Fight Club

I must admit I've been enjoying the spat between Jon Stewart and Jim Cramer, partly because it's funny and partly because Stewart is doing something that doesn't happen nearly enough in the media today. He's pointing out when so-called experts were dead wrong. There seems to be no penalty — no recognition, even — when what happens is precisely the opposite of what was predicted. Erroneous punditry is shrugged off, not just by those who make the bad calls but by their peers and even by the viewing public. I believe this is called The William Kristol Syndrome.

Some web comments are making a big deal about Cramer's support (or lack thereof, in some ways) to Barack Obama, saying that this is "The Left's" way of punishing him for straying a bit from the reservation. I don't think everything in this country has to be viewed through the prism of being for or against Obama.
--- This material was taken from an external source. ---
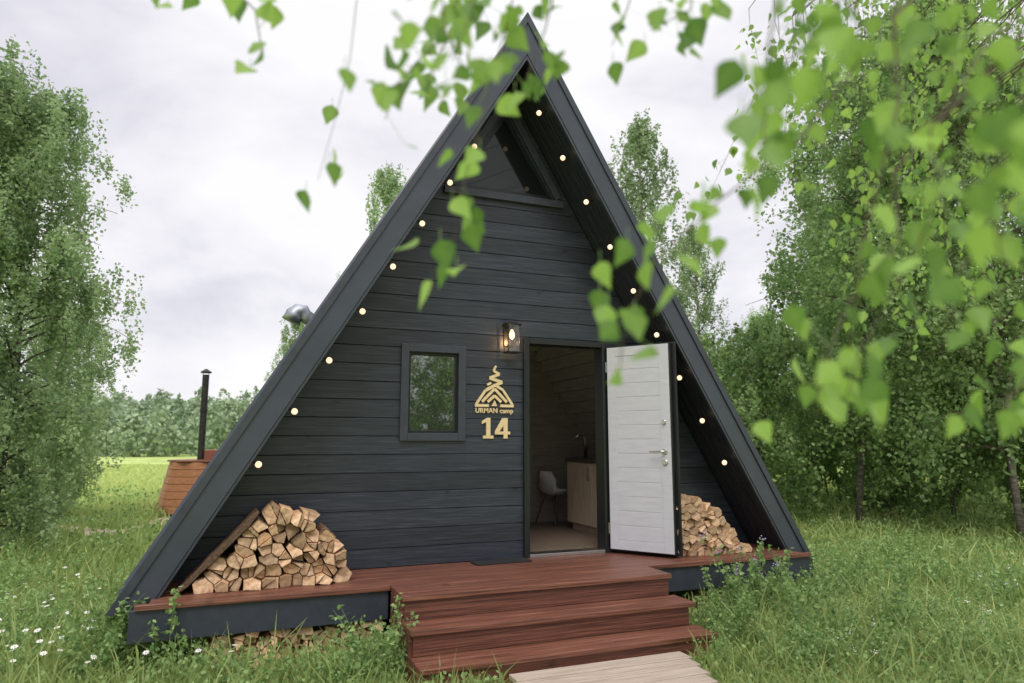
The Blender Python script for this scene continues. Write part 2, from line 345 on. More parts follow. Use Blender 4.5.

Certainly, folks on either side of that divide are quite capable of saying foolish things. Mr. Stewart and his crew may be Liberal on most issues but those like Joe Scarborough who think he doesn't ridicule Democrats and the new White House occupant haven't been watching the show. (I think some of them are foolishly expecting or hoping to encourage that Obama in his first fifty days be mocked as much as Bush was in his last fifty days.)

Cramer is scheduled to appear tomorrow night on The Daily Show. I imagine he'll cop to giving out some advice but insist that in later broadcasts, which Stewart did not cite, he course-corrected some or all of that. That may be so but it will affirm Stewart's point, which is that if one listens to CNBC, one hears a certain amount of financial advice which later proves to be inoperative. I hope he doesn't take to arguing, as he has in some recent responses, that Jon Stewart is not a financial expert. We already all know that. Stewart was just trying to point out that some of the folks on TV who are sold as financial experts aren't, either.